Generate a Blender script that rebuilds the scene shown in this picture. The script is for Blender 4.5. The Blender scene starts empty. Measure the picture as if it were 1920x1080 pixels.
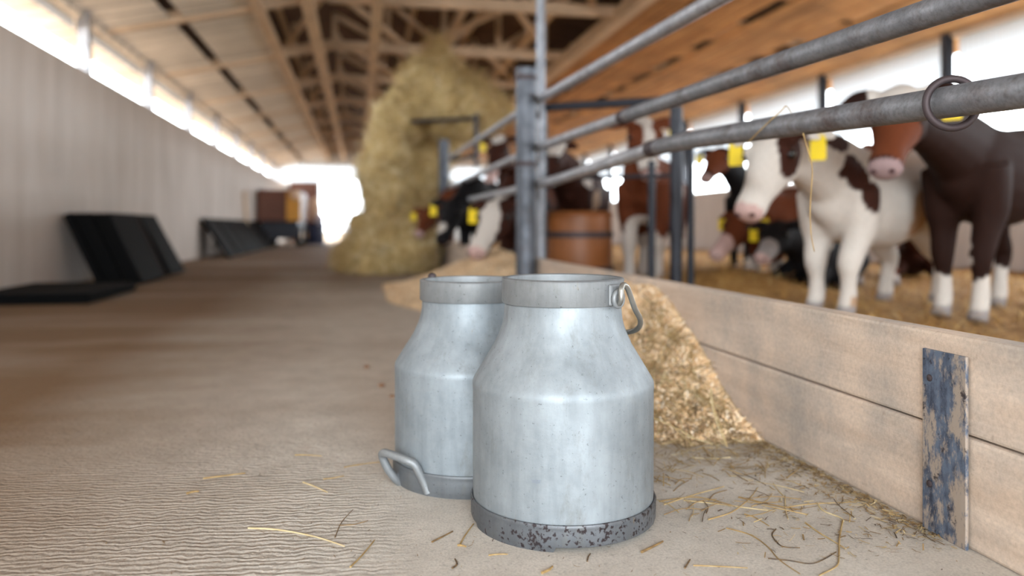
import bpy, bmesh, math, random
import numpy as np
from mathutils import Vector, Matrix, noise, Euler

scene = bpy.context.scene
COL = scene.collection
rng = np.random.default_rng(7)
random.seed(7)
PI = math.pi

# ------------------------------------------------------------------ camera
F = 1450.0                       # focal length in pixels of the 1920x1080 frame
HORIZON, VPX = 425.0, 675.0      # where the corridor runs to
H = 0.505                        # camera height
TH = math.atan((960.0 - VPX) / F)
S, C = math.sin(TH), math.cos(TH)
cam_d = bpy.data.cameras.new('camera')
cam = bpy.data.objects.new('camera', cam_d)
COL.objects.link(cam)
cam.location = (0, 0, H)
cam.rotation_euler = (PI / 2, 0, -TH)
cam_d.sensor_width = 36.0
cam_d.lens = 36.0 * F / 1920.0
cam_d.shift_y = -(540.0 - HORIZON) / 1920.0
cam_d.clip_start, cam_d.clip_end = 0.02, 400
cam_d.dof.use_dof = True
cam_d.dof.focus_distance = 1.27
cam_d.dof.aperture_fstop = 1.75
cam_d.dof.aperture_blades = 0
scene.camera = cam

# ------------------------------------------------------------------ light
world = bpy.data.worlds.new('overcast_sky')
scene.world = world
world.use_nodes = True
wn = world.node_tree
wn.nodes.clear()
wo = wn.nodes.new('ShaderNodeOutputWorld')
wb = wn.nodes.new('ShaderNodeBackground')
wb.inputs['Color'].default_value = (0.88, 0.95, 1.0, 1)
wb.inputs['Strength'].default_value = 5.0
wn.links.new(wb.outputs[0], wo.inputs[0])

def portal(name, loc, rot, sx, sy):
    l = bpy.data.lights.new(name, 'AREA')
    l.shape = 'RECTANGLE'
    l.size, l.size_y = sx, sy
    l.cycles.is_portal = True
    o = bpy.data.objects.new(name, l)
    o.location, o.rotation_euler = loc, rot
    COL.objects.link(o)
portal('daylight_right_openings', (6.6, 12.0, 1.9), (0, PI / 2, 0), 1.6, 34.0)
portal('daylight_left_openings', (-2.95, 12.0, 2.3), (0, -PI / 2, 0), 0.9, 34.0)
portal('daylight_entrance', (-0.6, -3.75, 1.4), (PI / 2, 0, 0), 5.0, 2.8)

scene.view_settings.view_transform = 'Standard'
scene.view_settings.look = 'None'
scene.view_settings.gamma = 1.0
scene.view_settings.use_curve_mapping = False
scene.view_settings.exposure = 1.8
try:
    scene.cycles.use_denoising = True
    scene.cycles.max_bounces = 10
    scene.cycles.diffuse_bounces = 7
    scene.cycles.sample_clamp_indirect = 6.0
    scene.cycles.caustics_reflective = False
    scene.cycles.caustics_refractive = False
except Exception:
    pass

# ------------------------------------------------------------------ helpers
def P(x, y, D):
    u, v = (x - 960.0) / F, (HORIZON - y) / F
    return Vector((D * (S + u * C), D * (C - u * S), H + v * D))
def G(x, y, z=0.0):
    return P(x, y, (H - z) * F / (y - HORIZON))
def WX(x, y, X0):
    return P(x, y, X0 / (S + (x - 960.0) / F * C))
RIGHT, FWD, UP = Vector((C, -S, 0)), Vector((S, C, 0)), Vector((0, 0, 1))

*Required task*
Reproduce exactly the run of lines that opens the listing and closes with the line holding "PI = math.pi". Pictures are excluded.

*Solution*
Generate a Blender script that rebuilds the scene shown in this picture. The script is for Blender 4.5. The Blender scene starts empty. Measure the picture as if it were 1920x1080 pixels.
import bpy, bmesh, math, random
import numpy as np
from mathutils import Vector, Matrix, noise, Euler

scene = bpy.context.scene
COL = scene.collection
rng = np.random.default_rng(7)
random.seed(7)
PI = math.pi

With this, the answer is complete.